STATE OF NEW JERSEY,
Department of Law and Public Safety,
Division of State Police
____________________________________
Appeal from the United States District Court
for the District of New Jersey
(D.C. Civil Action No. 05-3006)
District Judge: Honorable Freda L. Wolfson
____________________________________
Submitted Pursuant to Third Circuit LAR 34.1(a)
October 20, 2008
Before: RENDELL, FUENTES and NYGAARD, Circuit Judges
(Filed: October 30, 2008)
___________
OPINION OF THE COURT
___________
PER CURIAM
Kanal V. Gaston appeals from an order of the District Court granting summary
judgment on his federal employment discrimination claim against the State of New
Jersey, Department of Law and Public Safety, Division of State Police, dismissing his
state law claims and denying leave to amend his complaint.
Gaston alleges that he applied to become a State Trooper with the New Jersey
State Police in early 2001. He successfully completed an initial competitive exam, and
proceeded to the initial Physical Qualification Test (“PQT”) and interview. Gaston also
submitted to an exhaustive background check. In December 2001, Trooper Lauther, a
state police investigator, interviewed Gaston and completed the background investigation.

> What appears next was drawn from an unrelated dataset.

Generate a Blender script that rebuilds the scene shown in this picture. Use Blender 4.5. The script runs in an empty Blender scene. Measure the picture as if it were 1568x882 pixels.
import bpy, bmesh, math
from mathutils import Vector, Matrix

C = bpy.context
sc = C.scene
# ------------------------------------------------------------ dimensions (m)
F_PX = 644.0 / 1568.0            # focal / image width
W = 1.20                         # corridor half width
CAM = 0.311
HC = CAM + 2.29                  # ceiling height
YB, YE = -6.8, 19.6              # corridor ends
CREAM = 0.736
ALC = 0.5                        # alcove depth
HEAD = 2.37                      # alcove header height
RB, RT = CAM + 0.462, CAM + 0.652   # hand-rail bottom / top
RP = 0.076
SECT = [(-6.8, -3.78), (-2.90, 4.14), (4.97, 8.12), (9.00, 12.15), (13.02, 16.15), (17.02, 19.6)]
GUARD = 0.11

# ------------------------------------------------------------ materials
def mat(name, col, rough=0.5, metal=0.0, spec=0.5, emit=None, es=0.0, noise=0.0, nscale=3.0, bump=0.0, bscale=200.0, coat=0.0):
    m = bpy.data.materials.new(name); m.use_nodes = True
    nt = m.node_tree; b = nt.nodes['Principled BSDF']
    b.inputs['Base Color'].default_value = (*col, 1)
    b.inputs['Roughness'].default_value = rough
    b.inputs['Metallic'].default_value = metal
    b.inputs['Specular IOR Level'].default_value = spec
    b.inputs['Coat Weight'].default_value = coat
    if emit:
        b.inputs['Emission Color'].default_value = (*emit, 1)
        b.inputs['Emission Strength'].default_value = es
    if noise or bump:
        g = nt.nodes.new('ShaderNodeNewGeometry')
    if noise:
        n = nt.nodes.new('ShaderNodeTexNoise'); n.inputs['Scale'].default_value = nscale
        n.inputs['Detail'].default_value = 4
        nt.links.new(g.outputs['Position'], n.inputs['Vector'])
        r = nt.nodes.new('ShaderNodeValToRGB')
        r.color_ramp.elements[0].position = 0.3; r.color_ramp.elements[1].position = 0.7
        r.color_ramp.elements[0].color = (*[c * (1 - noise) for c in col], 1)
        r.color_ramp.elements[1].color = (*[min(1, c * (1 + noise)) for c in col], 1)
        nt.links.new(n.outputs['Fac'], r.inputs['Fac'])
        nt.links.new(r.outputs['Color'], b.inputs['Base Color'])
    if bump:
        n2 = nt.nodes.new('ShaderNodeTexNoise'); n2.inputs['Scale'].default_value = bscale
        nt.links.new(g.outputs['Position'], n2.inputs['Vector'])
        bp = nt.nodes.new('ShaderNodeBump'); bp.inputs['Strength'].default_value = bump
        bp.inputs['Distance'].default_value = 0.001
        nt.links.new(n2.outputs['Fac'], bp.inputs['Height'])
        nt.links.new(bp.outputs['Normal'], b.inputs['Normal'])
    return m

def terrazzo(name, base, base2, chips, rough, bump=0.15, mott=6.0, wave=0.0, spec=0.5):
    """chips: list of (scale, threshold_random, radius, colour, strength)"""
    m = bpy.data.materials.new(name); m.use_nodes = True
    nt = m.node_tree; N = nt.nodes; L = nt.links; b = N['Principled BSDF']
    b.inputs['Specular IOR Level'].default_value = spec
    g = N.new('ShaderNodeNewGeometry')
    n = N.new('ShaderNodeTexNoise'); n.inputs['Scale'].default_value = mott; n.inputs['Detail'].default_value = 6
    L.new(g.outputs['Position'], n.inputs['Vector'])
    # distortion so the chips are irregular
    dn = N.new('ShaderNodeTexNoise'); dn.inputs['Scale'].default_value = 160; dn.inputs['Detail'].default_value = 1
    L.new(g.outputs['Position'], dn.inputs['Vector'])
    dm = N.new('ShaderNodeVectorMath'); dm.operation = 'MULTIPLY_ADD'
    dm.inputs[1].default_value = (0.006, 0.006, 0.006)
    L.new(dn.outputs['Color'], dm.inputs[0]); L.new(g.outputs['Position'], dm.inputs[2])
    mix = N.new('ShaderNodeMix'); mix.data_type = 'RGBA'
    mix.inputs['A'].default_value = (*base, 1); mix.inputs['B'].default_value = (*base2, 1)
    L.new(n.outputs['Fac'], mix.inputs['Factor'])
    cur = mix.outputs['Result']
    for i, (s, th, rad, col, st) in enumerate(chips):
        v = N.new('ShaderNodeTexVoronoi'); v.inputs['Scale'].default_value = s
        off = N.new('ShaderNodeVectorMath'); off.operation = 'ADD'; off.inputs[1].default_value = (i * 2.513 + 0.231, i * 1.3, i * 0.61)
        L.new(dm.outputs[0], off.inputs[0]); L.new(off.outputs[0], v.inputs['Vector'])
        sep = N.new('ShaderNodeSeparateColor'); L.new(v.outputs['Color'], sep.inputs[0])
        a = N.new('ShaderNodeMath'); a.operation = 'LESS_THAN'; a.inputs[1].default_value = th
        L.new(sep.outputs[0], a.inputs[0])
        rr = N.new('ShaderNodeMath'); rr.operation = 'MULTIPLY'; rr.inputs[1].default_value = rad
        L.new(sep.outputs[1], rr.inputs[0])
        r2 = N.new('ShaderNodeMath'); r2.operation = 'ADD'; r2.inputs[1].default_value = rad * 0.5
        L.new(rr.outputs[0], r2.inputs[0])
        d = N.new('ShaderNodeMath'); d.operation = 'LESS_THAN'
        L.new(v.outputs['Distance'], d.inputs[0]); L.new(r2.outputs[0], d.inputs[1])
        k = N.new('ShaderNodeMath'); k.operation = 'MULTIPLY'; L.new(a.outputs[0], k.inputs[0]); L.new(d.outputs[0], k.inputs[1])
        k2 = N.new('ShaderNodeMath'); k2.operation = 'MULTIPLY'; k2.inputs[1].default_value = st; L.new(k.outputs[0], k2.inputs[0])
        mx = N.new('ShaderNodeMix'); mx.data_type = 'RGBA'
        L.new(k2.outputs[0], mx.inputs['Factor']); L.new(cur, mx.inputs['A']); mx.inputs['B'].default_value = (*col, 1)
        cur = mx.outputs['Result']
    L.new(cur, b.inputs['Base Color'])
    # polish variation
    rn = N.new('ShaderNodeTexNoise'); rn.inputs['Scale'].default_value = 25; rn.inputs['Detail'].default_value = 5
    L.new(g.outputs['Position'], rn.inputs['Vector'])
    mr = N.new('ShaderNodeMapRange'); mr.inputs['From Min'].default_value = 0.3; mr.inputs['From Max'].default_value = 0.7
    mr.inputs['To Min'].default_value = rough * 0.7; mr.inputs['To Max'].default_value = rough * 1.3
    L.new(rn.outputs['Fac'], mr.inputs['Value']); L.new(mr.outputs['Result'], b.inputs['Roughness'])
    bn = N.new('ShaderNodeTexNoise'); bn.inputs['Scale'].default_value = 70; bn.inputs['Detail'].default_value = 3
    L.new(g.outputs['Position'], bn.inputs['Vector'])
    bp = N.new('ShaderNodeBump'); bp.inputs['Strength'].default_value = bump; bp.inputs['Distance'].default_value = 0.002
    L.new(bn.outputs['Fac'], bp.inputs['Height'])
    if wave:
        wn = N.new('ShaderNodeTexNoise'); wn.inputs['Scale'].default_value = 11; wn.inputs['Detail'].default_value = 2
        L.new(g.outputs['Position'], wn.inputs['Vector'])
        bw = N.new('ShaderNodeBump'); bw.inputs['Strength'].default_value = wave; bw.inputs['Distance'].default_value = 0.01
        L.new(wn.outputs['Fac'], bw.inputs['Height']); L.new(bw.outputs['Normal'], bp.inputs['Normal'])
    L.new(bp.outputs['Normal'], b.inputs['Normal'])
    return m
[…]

On February 13, 2002, the New Jersey State Police Qualification Review Board voted
unanimously that Gaston was qualified to become a State Trooper. In October 2002,
Gaston reported for his second PQT, and defendant sent him a Supplemental
Investigation Questionnaire (“SIQ”), allegedly because of the length of time that had
passed since the first investigation. State Trooper Jafce Mandziuk interviewed Gaston
about the information Gaston provided on the SIQ and initiated a new background
investigation, allegedly because Lauther had not been able to contact Gaston’s mother and
sister in Haiti during the first investigation. Gaston explained that his sister and mother
lacked telephones.
Gaston alleges that Mandziuk and his partner, Sergeant Smith, accused Gaston of
lying and claimed that Lauther failed in the first investigation because he “did not know
how to catch Haitians . . . who lie and cheat the system.” At the close of the background
investigation, Mandziuk urged the Executive Committee to disqualify Gaston from
2
consideration because of six perceived omissions and/or misrepresentations on the SIQ.1
The State Police asked Gaston to submit a written explanation of these omissions and/or
misrepresentations, and Gaston attempted to explain the discrepancies in July 2002.
(Opp’n Mot. Summ. J., Ex. S16). At least one State Police official deemed Gaston’s
explanation regarding some of the omissions plausible. (Opp’n Mot. Summ. J., Ex. S13
(Gaston 178-179)).2 In a memorandum dated November 21, 2002, Gaston stated that he
would not be submitting any additional documentation because he had already submitted
all the documentation he had, and he had already provided the names of all of his
references. (Opp’n Mot. Summ. J., S17 (Gaston 77)).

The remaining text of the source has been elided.